Self-Managing Teams Rock – Here’s Why

We’ve been talking a lot lately about driving results from the bottom up and the impact it has on an organization. By bottom up we’re talking about people throughout the organization taking ownership and accountability for the contributions they own. Sure, it drives engagement. But it also delivers clarity and focus. And most importantly, it drives sustainable performance because there are more people leading throughout the organization than simply those few people on the management team.

In addition to all those great things something else happens, too. Teams are able to self-manage. And self-managing teams rock. Here’s why:

They don’t require micro management. Employees don’t like being micromanaged. Bosses don’t like micromanaging. When your team is self-managing, you (the boss) have more time to work on things that truly matter.

They are more innovative. Instead of simply checking boxes/doing what they’re told they are exploring creative, new ways to achieve the outcomes they are responsible for.

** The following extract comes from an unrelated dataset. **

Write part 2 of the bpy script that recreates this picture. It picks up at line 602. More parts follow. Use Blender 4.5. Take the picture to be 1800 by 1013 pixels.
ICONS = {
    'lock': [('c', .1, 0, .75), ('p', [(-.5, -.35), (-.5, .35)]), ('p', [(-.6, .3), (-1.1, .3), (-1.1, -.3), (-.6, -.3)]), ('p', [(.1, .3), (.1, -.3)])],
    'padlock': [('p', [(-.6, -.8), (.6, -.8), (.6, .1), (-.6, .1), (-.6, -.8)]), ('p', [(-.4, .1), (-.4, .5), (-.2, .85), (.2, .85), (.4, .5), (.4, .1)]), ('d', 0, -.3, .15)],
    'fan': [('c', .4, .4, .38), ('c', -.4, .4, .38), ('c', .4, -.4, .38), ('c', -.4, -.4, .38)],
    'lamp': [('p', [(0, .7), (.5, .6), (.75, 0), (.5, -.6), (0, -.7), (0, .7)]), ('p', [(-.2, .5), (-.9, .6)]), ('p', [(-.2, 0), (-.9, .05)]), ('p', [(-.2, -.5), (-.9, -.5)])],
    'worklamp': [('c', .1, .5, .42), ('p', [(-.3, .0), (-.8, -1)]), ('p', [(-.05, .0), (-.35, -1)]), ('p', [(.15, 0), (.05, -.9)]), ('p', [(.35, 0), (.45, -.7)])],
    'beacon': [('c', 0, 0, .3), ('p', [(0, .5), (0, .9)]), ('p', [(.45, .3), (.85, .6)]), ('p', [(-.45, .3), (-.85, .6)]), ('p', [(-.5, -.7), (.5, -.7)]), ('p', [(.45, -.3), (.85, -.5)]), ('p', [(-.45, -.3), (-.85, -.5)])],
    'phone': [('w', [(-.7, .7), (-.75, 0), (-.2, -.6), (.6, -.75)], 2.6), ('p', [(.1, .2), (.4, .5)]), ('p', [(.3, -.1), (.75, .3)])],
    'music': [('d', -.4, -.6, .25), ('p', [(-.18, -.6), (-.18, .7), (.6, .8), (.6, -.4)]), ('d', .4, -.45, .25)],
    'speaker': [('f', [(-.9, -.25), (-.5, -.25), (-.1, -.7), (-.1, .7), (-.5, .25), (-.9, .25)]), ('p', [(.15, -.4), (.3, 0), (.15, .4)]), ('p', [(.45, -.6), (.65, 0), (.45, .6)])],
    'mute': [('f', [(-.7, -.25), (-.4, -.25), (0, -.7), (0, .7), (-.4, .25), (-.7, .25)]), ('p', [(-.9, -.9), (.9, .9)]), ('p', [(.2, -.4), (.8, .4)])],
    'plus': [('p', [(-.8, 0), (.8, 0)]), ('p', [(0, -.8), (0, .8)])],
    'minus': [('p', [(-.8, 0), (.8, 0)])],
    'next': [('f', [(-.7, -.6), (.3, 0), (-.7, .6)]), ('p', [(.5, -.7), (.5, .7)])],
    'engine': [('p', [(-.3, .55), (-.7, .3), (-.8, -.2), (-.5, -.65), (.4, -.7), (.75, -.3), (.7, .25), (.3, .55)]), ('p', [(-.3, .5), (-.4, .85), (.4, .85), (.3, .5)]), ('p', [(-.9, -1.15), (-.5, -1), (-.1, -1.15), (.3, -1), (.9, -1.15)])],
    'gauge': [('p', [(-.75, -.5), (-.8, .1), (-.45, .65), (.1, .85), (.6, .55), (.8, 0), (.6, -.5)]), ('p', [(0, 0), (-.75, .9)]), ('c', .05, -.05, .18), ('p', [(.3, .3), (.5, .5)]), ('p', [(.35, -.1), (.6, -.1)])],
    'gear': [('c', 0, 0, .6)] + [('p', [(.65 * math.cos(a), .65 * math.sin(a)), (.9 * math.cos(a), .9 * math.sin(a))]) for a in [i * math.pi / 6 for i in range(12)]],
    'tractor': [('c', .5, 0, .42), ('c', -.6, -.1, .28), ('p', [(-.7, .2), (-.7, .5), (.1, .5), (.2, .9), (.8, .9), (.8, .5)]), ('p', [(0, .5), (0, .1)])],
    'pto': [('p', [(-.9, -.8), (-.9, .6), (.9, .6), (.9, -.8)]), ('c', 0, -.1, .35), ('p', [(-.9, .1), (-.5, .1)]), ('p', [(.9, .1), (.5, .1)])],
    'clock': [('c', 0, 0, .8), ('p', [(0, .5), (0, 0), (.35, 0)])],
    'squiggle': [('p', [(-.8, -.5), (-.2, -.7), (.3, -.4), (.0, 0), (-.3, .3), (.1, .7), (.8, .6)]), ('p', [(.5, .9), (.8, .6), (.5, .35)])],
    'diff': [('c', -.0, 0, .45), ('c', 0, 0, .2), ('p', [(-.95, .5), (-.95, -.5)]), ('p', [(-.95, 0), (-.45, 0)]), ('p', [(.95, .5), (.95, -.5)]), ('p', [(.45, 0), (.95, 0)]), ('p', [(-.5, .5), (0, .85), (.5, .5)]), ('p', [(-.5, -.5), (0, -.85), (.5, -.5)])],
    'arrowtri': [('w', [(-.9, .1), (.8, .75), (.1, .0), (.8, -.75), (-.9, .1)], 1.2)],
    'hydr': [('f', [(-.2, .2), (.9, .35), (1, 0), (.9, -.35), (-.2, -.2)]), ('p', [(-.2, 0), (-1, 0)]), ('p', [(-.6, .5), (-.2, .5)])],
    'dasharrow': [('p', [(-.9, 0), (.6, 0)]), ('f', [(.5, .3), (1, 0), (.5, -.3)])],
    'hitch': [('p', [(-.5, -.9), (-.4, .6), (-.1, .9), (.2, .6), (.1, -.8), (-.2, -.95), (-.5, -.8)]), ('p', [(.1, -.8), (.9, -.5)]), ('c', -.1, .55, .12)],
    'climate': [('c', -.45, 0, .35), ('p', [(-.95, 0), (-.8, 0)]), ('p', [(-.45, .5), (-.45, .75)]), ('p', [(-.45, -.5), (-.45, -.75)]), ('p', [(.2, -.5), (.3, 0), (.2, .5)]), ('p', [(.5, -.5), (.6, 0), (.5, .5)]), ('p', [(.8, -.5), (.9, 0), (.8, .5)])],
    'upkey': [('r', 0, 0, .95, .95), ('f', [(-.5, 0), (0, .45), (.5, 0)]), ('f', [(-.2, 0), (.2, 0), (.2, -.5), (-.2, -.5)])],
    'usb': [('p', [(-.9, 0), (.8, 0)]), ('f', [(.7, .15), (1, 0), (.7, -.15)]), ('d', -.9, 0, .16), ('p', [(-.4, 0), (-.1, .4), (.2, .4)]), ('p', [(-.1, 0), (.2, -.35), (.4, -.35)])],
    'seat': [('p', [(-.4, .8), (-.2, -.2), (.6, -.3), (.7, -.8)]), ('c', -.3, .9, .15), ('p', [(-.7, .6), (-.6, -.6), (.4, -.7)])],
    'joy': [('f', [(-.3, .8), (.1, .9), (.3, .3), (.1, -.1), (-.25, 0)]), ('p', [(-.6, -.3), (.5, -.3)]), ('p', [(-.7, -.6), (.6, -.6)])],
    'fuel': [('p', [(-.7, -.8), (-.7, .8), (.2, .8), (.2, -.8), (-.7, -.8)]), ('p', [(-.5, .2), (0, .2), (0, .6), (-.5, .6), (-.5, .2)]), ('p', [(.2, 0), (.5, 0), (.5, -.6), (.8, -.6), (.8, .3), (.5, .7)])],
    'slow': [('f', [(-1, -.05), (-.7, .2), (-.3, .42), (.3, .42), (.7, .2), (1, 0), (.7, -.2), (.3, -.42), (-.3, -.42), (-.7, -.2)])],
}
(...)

Meetings are more productive. Self-managing teams show up on time and come prepared. You have the information you need to make important decisions about your business.

Self-managing teams don’t happen overnight. But with a little focus, commitment and given the right tools we see it happening more often than you’d think.

Here are a few places to start:

  1. Members of self-managing teams each have individual outcomes. Every person has an objective tied to them and are awarded the freedom to achieve it the way they best see fit.
  2. Allow people to take risks. Self-managing teams are empowered to make decisions without feeling someone is going to get fired if something goes wrong the first time.
  3. Self-managing teams depend on their bosses to overcome roadblocks, provide executive sponsorship and help drive necessary cross-team cooperation and prioritization.

To get it right takes practice. Run it by your team. See what’s important to them. Ask how they’d prefer to start running with the ball, how decisions are made, and how results are communicated. Do this and you’re already one step closer to having a team that’s ready to manage themselves.

One Comment

  1. steve says:

    amazing Jeff.
    have been implementing the self managing strategy in the management of my team in the last 2-3 years and it really does rock.
    been able to coordinate a wide scope of critical organizational outcomes only a few highly self driven staff.